The Bill proposes the following specific reforms:

  • Repeal MMPs for certain offences to address the disproportionate impact on Indigenous and Black offenders, as well as those struggling with substance use and addiction. This would restore the ability of a judge to impose appropriate sentences that respond to the facts of the case before them, including the individual’s experience with systemic racism and the risk they pose to public safety. This moves away from the rigid one-size-fits-all approach, which has not deterred crime but has resulted in unfair outcomes and a less effective criminal justice system, as well as longer and more complex trials.  
  • Allow for greater use of CSOs in cases where an offender faces a term of less than two years imprisonment and does not pose a threat to public safety. Under these circumstances, judges would have the option to order that the term be served in the community under strict conditions, including house arrest, curfew, and mandatory counselling or treatment for substance use. This change would allow for more effective rehabilitation and reintegration by enabling individuals to maintain their employment, or continue caring for children or family members in need. This approach has been proven to reduce re-offending.
  • Require police and prosecutors to consider other measures such as diversion to addiction treatment programs, rather than laying charges or prosecuting individuals for simple possession of an illegal drug. The proposed amendments to the CDSA reinforce the Government’s commitment to treat substance use as a health issue, and address the opioid crisis. It also aligns with calls heard from many in the law enforcement community and local leaders across the country.

This proposed legislation represents part of the Government’s broader efforts to root out systemic racism throughout Canadian society and foster a safer and fairer future for all Canadians.

These measures complement a number of new investments, including in Budget 2021 and the 2020 Fall Economic Statement. This includes funding to support engagement with Indigenous communities and organizations on the development of legislation and initiatives that address systemic barriers in the criminal justice system, including collaboration on an Indigenous Justice Strategy. The Government is also funding community organizations and programs that support at-risk youth, provide alternatives to criminal charges where appropriate, and help address inequities faced by Indigenous peoples, Black Canadians and other racialized individuals in the justice system. The Government has also committed to developing a Black Canadians Justice Strategy.

Quotes

“Serious criminals deserve to be seriously punished and kept away from our communities. But too many lower-risk and first-time offenders, including a disproportionate number of Indigenous peoples and Black Canadians, are being sent to prison because of laws that do not deter crime or help keep our communities safe.

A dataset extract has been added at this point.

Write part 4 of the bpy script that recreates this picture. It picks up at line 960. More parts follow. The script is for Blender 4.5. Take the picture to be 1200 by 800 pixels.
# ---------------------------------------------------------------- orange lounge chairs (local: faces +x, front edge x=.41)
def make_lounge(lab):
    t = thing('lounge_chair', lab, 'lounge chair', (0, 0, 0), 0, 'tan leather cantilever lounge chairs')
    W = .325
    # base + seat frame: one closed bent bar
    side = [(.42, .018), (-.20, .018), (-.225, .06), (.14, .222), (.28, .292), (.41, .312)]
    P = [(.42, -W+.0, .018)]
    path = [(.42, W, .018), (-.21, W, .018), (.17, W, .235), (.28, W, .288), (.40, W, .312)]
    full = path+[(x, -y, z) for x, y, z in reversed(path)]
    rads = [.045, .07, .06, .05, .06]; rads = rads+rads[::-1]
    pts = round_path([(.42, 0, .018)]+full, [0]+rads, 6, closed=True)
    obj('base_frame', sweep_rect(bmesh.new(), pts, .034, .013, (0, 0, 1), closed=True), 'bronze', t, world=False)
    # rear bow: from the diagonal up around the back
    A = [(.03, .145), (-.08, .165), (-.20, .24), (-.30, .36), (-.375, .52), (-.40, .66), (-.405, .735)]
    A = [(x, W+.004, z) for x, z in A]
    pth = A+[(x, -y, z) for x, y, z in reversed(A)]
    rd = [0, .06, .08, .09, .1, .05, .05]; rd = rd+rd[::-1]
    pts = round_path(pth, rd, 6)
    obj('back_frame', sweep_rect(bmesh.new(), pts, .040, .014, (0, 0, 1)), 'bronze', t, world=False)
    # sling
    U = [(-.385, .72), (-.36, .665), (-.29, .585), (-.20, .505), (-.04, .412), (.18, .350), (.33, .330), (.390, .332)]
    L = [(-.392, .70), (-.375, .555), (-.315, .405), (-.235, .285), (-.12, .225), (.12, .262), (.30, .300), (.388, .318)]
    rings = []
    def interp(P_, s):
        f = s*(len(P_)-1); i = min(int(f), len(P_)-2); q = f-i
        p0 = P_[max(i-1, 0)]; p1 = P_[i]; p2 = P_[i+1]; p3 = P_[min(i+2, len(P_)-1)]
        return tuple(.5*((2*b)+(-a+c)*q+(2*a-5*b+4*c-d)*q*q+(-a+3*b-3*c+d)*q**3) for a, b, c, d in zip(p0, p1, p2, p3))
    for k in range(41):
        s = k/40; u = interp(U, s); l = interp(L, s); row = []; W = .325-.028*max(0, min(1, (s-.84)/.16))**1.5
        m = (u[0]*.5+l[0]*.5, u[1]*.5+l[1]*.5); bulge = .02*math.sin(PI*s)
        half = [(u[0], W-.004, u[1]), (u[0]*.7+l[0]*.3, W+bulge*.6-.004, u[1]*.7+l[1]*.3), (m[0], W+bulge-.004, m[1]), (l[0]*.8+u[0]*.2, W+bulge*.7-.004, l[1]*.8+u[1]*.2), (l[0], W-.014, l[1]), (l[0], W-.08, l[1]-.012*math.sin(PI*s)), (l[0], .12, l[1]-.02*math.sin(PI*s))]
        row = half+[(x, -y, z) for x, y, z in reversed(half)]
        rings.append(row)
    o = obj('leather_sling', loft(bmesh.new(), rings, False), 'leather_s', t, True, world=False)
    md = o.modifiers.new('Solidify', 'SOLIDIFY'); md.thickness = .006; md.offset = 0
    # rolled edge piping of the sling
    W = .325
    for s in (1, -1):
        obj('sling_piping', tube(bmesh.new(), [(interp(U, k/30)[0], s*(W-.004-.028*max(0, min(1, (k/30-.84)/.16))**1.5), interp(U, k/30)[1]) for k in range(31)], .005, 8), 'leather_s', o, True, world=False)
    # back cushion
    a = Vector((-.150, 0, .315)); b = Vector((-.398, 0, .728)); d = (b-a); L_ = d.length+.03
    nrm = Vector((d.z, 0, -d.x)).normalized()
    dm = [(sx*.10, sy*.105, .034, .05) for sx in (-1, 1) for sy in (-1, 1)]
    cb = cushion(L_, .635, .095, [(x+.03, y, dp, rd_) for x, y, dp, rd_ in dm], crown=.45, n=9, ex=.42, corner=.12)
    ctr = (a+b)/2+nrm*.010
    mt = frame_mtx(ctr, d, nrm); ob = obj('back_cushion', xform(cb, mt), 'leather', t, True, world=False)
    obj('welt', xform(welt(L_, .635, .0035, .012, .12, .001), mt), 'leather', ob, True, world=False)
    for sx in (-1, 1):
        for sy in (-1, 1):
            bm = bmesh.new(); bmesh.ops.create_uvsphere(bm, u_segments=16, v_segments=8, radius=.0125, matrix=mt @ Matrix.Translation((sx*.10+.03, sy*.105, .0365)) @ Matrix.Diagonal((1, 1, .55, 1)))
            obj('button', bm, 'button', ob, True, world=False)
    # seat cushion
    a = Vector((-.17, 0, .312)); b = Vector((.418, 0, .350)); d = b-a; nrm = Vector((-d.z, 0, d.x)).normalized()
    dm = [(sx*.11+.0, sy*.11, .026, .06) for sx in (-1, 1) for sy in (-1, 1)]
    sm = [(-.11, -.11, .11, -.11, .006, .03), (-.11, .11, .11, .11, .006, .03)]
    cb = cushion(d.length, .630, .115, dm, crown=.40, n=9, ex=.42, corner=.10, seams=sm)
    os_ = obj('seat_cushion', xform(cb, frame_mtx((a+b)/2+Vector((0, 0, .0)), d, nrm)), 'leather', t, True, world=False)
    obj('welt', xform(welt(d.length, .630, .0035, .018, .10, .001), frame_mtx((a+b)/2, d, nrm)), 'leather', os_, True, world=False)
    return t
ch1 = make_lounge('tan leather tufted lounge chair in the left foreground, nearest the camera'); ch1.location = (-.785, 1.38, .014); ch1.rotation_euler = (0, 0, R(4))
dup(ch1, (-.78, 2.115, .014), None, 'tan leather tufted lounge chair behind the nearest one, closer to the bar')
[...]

Along with other efforts across government, these reforms represent an important step forward in the fight to root out systemic racism and ensure a more effective justice system for all.”

The Honourable David Lametti, P.C., Q.C., M.P.
Minister of Justice and Attorney General of Canada

Quick facts

  • The Government is responding to calls for reform from Canadians as well as organizations and commissions, including the Parliamentary Black Caucus, the Truth and Reconciliation Commission of Canada, and the National Inquiry into Missing and Murdered Indigenous Women and Girls.

  • Data shows that, between 2007-2008 and 2016-2017, Black and other racialized offenders were more likely to be admitted to federal custody for an offence punishable by an MMP. It also shows that the proportion of Indigenous offenders admitted with an offence punishable by an MMP has significantly increased over the past 10 years. (Source: Correctional Service of Canada)

  • In 2018-2019, despite representing 5% of the Canadian adult population, Indigenous adults accounted for 30% of federally incarcerated inmates. (Sources: Office of the Correctional Investigator, Statistics Canada’s Population and Demography Statistics)

  • In 2018-2019, Black inmates represented 7% of the federal offender population but only 3% of the Canadian population. (Sources: 2018 Corrections and Conditional Release Statistical Overview, Statistics Canada’s Population and Demography Statistics)

  • According to the 2012 Canadian Community Health Survey, Canadians with a mental or substance use are nine times more likely to come into contact with police for problems with their emotions, mental health or substance use, and four times more likely to be arrested than Canadians without a mental or substance use.

  • These changes would repeal MMPs for 14 of the 67 offences covering a broad range of conduct punishable by MMPs under the current Criminal Code. All of the Controlled Drugs and Substances Act MMPs would be repealed.

  • Under the current Criminal Code, an offence punishable by an MMP requires that the judge impose a sentence equal to or greater than the minimum term for that offence. This is true even in cases where the judge finds that imprisonment is not appropriate under the facts of the case.

  • Gladue Principles oblige judges to take into account the background, intergenerational effects of colonialism, such as residential schools, and other systemic factors at sentencing. Gladue reports are prepared by court caseworkers to inform alternatives to imprisonment, which can include Indigenous-based alternatives.

  • Impact of Race and Culture Assessments provide information to allow sentencing judges to consider how disadvantages and systemic racism contributed to an individual’s interaction with the criminal justice system.

  • Community Justice Centres (CJCs) are an innovative approach for moving justice out of the traditional courtroom, and into a community setting. CJCs bring together justice, health, employment, education and social services to collectively address the root cause of crime, break the cycle of offending, and improve public safety and community well-being.